The character in “The Sunday School Project” who did join me in bearing explicit witness to the surrealism of it all was, oddly, one with no face, no name, no language. “Figure A” has appeared in several of Davenport’s other performance works; it’s a very strange element that really, really works. Moving in slow motion at the edges and then into the audience, dressed in a white unitard that covered its entire body, lightly touching the tissue paper crafts and extending its arms in a reflection of the praise leader’s movements, “Figure A” (performed with eerie awareness by Michelle Kenny) was like the silent witness in the room, maybe even the unseen, unacknowledged child who’s nonetheless absorbing and processing everything. It was hard for me to sit in that room; "Figure A" made it easier.


photos by Alicia Chesser
A bolder affirmation that “yes, this was and is terrifying and even dangerous” might have strengthened an already strong piece. Part of me would have liked to see that, especially as I’m looking at the ways that elements of this strain of American evangelicalism have now metastasized in megachurches, prepper theology, “spiritual wellness” grift, and outright Christo-fascism, wreaking havoc on families and communities. But an approach like that would also have made for a very different, possibly less effective piece of performance art.

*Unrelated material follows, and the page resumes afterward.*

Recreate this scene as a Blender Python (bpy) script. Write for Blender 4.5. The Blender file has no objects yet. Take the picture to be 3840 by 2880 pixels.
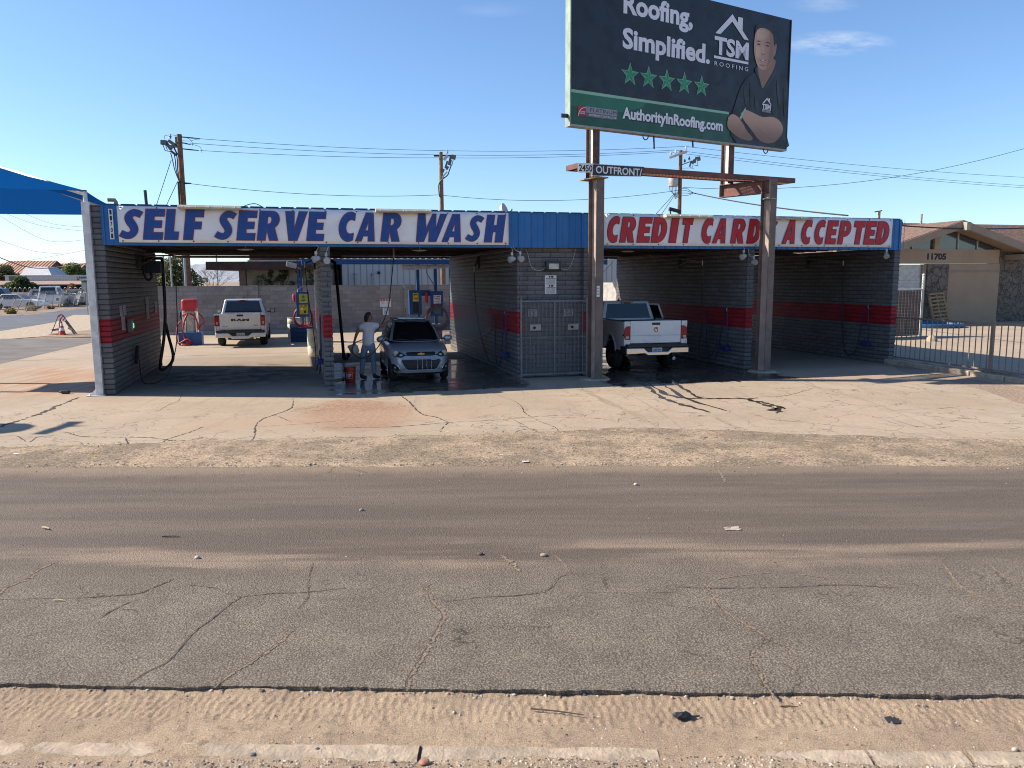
import bpy, math, random
from mathutils import Vector, Matrix, noise as mnoise
random.seed(7)
R = math.radians
scene = bpy.context.scene
col = scene.collection
# ------------------------------------------------------------------ camera, light, exposure
PITCH, ROLL, CAMH, FPX = R(7.67), R(0.3), 2.5, 2890.0
_fw = Vector((0, math.cos(PITCH), -math.sin(PITCH)))
_up0 = Vector((0, math.sin(PITCH), math.cos(PITCH)))
_rt0 = Vector((1, 0, 0))
_rt = math.cos(ROLL)*_rt0 - math.sin(ROLL)*_up0
_up = math.sin(ROLL)*_rt0 + math.cos(ROLL)*_up0
cd = bpy.data.cameras.new('camera')
cam = bpy.data.objects.new('camera', cd); col.objects.link(cam)
cd.sensor_width = 36; cd.lens = FPX/3840*36; cd.clip_end = 20000; cd.clip_start = .05
m = Matrix((_rt, _up, -_fw)).transposed().to_4x4(); m.translation = (0, 0, CAMH)
cam.matrix_world = m
scene.camera = cam
SUN_EL = R(35.4); SUN_DIR = Vector((1.40, -.12, -1)).normalized()
w = bpy.data.worlds.new('World'); scene.world = w; w.use_nodes = True
nt = w.node_tree; bg = nt.nodes['Background']
sky = nt.nodes.new('ShaderNodeTexSky'); sky.sky_type = 'NISHITA'; sky.sun_disc = False
sky.sun_elevation = SUN_EL; sky.sun_rotation = R(-85.1); sky.altitude = 300; sky.air_density = 1.0; sky.dust_density = 0.35; sky.ozone_density = 3.2
tn = nt.nodes.new('ShaderNodeMix'); tn.data_type = 'RGBA'; tn.blend_type = 'MULTIPLY'; tn.inputs[0].default_value = 1; tn.inputs[7].default_value = (.89, .99, 1.11, 1)
nt.links.new(sky.outputs[0], tn.inputs[6]); 
_tc = nt.nodes.new('ShaderNodeTexCoord'); _mx = None
def _wn(t, **k):
    nd = nt.nodes.new(t)
    for a, b in k.items(): setattr(nd, a, b)
    return nd
def _wm(op, a, b=0.0):
    t = _wn('ShaderNodeMath', operation=op)
    for i, x in enumerate((a, b)):
        if isinstance(x, (int, float)): t.inputs[i].default_value = x
        else: nt.links.new(x, t.inputs[i])
    return t.outputs[0]
_sp = _wn('ShaderNodeSeparateXYZ'); nt.links.new(_tc.outputs['Generated'], _sp.inputs[0])
_az = _wm('DIVIDE', _sp.outputs[0], _sp.outputs[1]); _el = _wm('DIVIDE', _sp.outputs[2], _sp.outputs[1])
_cb = _wn('ShaderNodeCombineXYZ'); nt.links.new(_wm('MULTIPLY', _az, 7.0), _cb.inputs[0]); nt.links.new(_wm('MULTIPLY', _el, 30.0), _cb.inputs[1])
_nz = _wn('ShaderNodeTexNoise'); _nz.inputs['Scale'].default_value = 1.6; _nz.inputs['Detail'].default_value = 8; _nz.inputs['Roughness'].default_value = .62; nt.links.new(_cb.outputs[0], _nz.inputs['Vector'])
_tot = 0.0
for (a0, e0, ra, re_, k) in ((.405, .288, .075, .016, .62), (.385, .335, .05, .012, .22), (.40, .375, .04, .02, .16), (-.02, .33, .05, .01, .08)):
    d = _wm('ADD', _wm('POWER', _wm('ABSOLUTE', _wm('DIVIDE', _wm('SUBTRACT', _az, a0), ra)), 2.0), _wm('POWER', _wm('ABSOLUTE', _wm('DIVIDE', _wm('SUBTRACT', _el, e0), re_)), 2.0))
    g = _wm('MULTIPLY', _wm('MAXIMUM', _wm('SUBTRACT', 1.0, d), 0.0), k); _tot = _wm('ADD', g, _tot)
_cf = _wm('MULTIPLY', _wm('MINIMUM', _wm('MAXIMUM', _wm('MULTIPLY', _wm('SUBTRACT', _nz.outputs['Fac'], .40), 4.0), 0.0), 1.0), _tot)
_cl = nt.nodes.new('ShaderNodeMix'); _cl.data_type = 'RGBA'; _cl.inputs[7].default_value = (5.2, 5.6, 6.2, 1)
nt.links.new(_cf, _cl.inputs[0]); nt.links.new(tn.outputs[2], _cl.inputs[6]); nt.links.new(_cl.outputs[2], bg.inputs[0]); bg.inputs[1].default_value = 0.092
sl = bpy.data.lights.new('sun', 'SUN'); sl.energy = 5.0; sl.angle = R(.53); sl.color = (1, .885, .73)
so = bpy.data.objects.new('sun', sl); col.objects.link(so)
so.rotation_euler = SUN_DIR.to_track_quat('-Z', 'Y').to_euler()
so.location = (-30, 10, 30)
scene.view_settings.view_transform = 'Standard'; scene.view_settings.look = 'None'
scene.view_settings.exposure = 0.93; scene.view_settings.gamma = 1
scene.cycles.filter_width = 1.05; scene.cycles.max_bounces = 8; scene.cycles.sample_clamp_indirect = 6

# ------------------------------------------------------------------ positions: a point on the photo + a plane gives a place
def ray(px, py): return _fw + _rt*((px-1920)/FPX) - _up*((py-1440)/FPX)
def gnd(px, py, z=0.0):
    d = ray(px, py); return Vector((0, 0, CAMH)) + d*((z-CAMH)/d.z)
def aty(px, py, Y):
    d = ray(px, py); return Vector((0, 0, CAMH)) + d*(Y/d.y)
ANG = R(15.3)
UO = Vector((-8.89, 17.1184, 0)); UU = Vector((math.cos(ANG), math.sin(ANG), 0)); UV = Vector((-math.sin(ANG), math.cos(ANG), 0))
def B(u, v, z=0): return UO + UU*u + UV*v + Vector((0, 0, z))
def onplane(px, py, P, n):
    d = ray(px, py); o = Vector((0, 0, CAMH)); return o + d*((P-o).dot(n)/d.dot(n))
def S(r, g, b):
    f = lambda c: (c/255/12.92 if c/255 <= .04045 else ((c/255+.055)/1.055)**2.4)
    return (f(r), f(g), f(b), 1)

# ------------------------------------------------------------------ mesh helpers
class M:
    def __init__(s): s.v = []; s.f = []; s.uv = None
    def add(s, vs, fs):
        k = len(s.v); s.v += [tuple(p) for p in vs]; s.f += [tuple(i+k for i in f) for f in fs]; return s
    def box(s, x0, x1, y0, y1, z0, z1):
        return s.add([(x0,y0,z0),(x1,y0,z0),(x1,y1,z0),(x0,y1,z0),(x0,y0,z1),(x1,y0,z1),(x1,y1,z1),(x0,y1,z1)],
            [(3,2,1,0),(4,5,6,7),(0,1,5,4),(1,2,6,5),(2,3,7,6),(3,0,4,7)])
    def cbox(s, c, d, rz=0, tilt=None):
        x, y, z = d[0]/2, d[1]/2, d[2]/2
        mt = Matrix.Translation(Vector(c)) @ Matrix.Rotation(rz, 4, 'Z')
        if tilt: mt = mt @ Matrix.Rotation(tilt[1], 4, tilt[0])
        t = M().box(-x, x, -y, y, -z, z)
        return s.add([mt @ Vector(p) for p in t.v], t.f)
    def bar(s, p0, p1, wx, wy, up=(0,0,1)):
        p0 = Vector(p0); p1 = Vector(p1); d = (p1-p0).normalized(); u = Vector(up)
        if abs(d.dot(u)) > .98: u = Vector((0, 1, 0))
        a = d.cross(u).normalized(); b = a.cross(d).normalized()
        vs = [p + a*(sx*wx/2) + b*(sy*wy/2) for p in (p0, p1) for sx, sy in ((-1,-1),(1,-1),(1,1),(-1,1))]
        return s.add(vs, [(3,2,1,0),(4,5,6,7),(0,1,5,4),(1,2,6,5),(2,3,7,6),(3,0,4,7)])
    def prism(s, pts, vec):
        n = len(pts); v = Vector(vec); a = [Vector(p) for p in pts]
        return s.add(a + [p+v for p in a], [tuple(range(n-1,-1,-1)), tuple(range(n, 2*n))] + [(i, (i+1) % n, n+(i+1) % n, n+i) for i in range(n)])
    def poly(s, pts): return s.add(pts, [tuple(range(len(pts)))])
    def tube(s, path, r, n=8, closed=False):
        P = [Vector(p) for p in path]; L = len(P)
        rs = r if isinstance(r, (list, tuple)) else [r]*L
        vs = []; u = None
        for i, p in enumerate(P):
            d = (P[min(i+1, L-1)] - P[max(i-1, 0)])
            d = d.normalized() if d.length > 1e-9 else Vector((0,0,1))
            if u is None:
                u = d.cross(Vector((0,0,1)));
                if u.length < .05: u = d.cross(Vector((0,1,0)))
            u = (u - d*u.dot(d)); u.normalize(); b = d.cross(u)
            for k in range(n):
                t = 2*math.pi*k/n; vs.append(p + (u*math.cos(t) + b*math.sin(t))*rs[i])
        fs = [(i*n+k, i*n+(k+1) % n, (i+1)*n+(k+1) % n, (i+1)*n+k) for i in range(L-1) for k in range(n)]
        fs += [tuple(range(n-1,-1,-1)), tuple((L-1)*n+k for k in range(n))]
        return s.add(vs, fs)
    def cyl(s, p0, p1, r0, r1=None, n=12): return s.tube([p0, p1], [r0, r0 if r1 is None else r1], n)
    def lathe(s, prof, n=16, c=(0,0,0), axis='Z'):
        vs = []
        for r, h in prof:
            for k in range(n):
                t = 2*math.pi*k/n; a, b = r*math.cos(t), r*math.sin(t)
                p = {'Z': (a, b, h), 'X': (h, a, b), 'Y': (b, h, a)}[axis]
                vs.append((p[0]+c[0], p[1]+c[1], p[2]+c[2]))
        L = len(prof)
        fs = [(i*n+k, i*n+(k+1) % n, (i+1)*n+(k+1) % n, (i+1)*n+k) for i in range(L-1) for k in range(n)]
        if prof[0][0] > 1e-6: fs.append(tuple(range(n-1,-1,-1)))
        if prof[-1][0] > 1e-6: fs.append(tuple((L-1)*n+k for k in range(n)))
        return s.add(vs, fs)
    def ell(s, c, r, n=12, m=8):
        if not isinstance(r, (tuple, list)): r = (r, r, r)
        t = M().lathe([(max(math.sin(math.pi*i/m), 1e-4), -math.cos(math.pi*i/m)) for i in range(m+1)], n)
        return s.add([(c[0]+p[0]*r[0], c[1]+p[1]*r[1], c[2]+p[2]*r[2]) for p in t.v], t.f)
    def xf(s, mt): s.v = [tuple(mt @ Vector(p)) for p in s.v]; return s
    def merge(s, o): return s.add(o.v, o.f)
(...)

For those in the audience who might not have realized until halfway through that this was critically engaged performance art, the show might have been displeasing; I was told that some audience members at opening night walked out. Others might have expected it to turn into a condemnation of a faith tradition that seeded fear into the imaginations of a whole generation, and been disappointed when it did not. I can’t imagine how weird the experience must have been for an audience member who was totally unfamiliar with the world the piece depicted.
For me, Davenport’s re-creation allowed me to acknowledge, at my own pace, that both the joy and the fear I experienced over those poorly Xeroxed coloring pages, under the surface of those songs, was—and is—real. Memory is strong; so is faith; so is indoctrination; so is trauma. With a gentle touch, a commitment to listening with accuracy, and an invitation into a complex experience, “The Sunday School Project” negotiates walls like that not by knocking them down, but by inviting people to simply see them.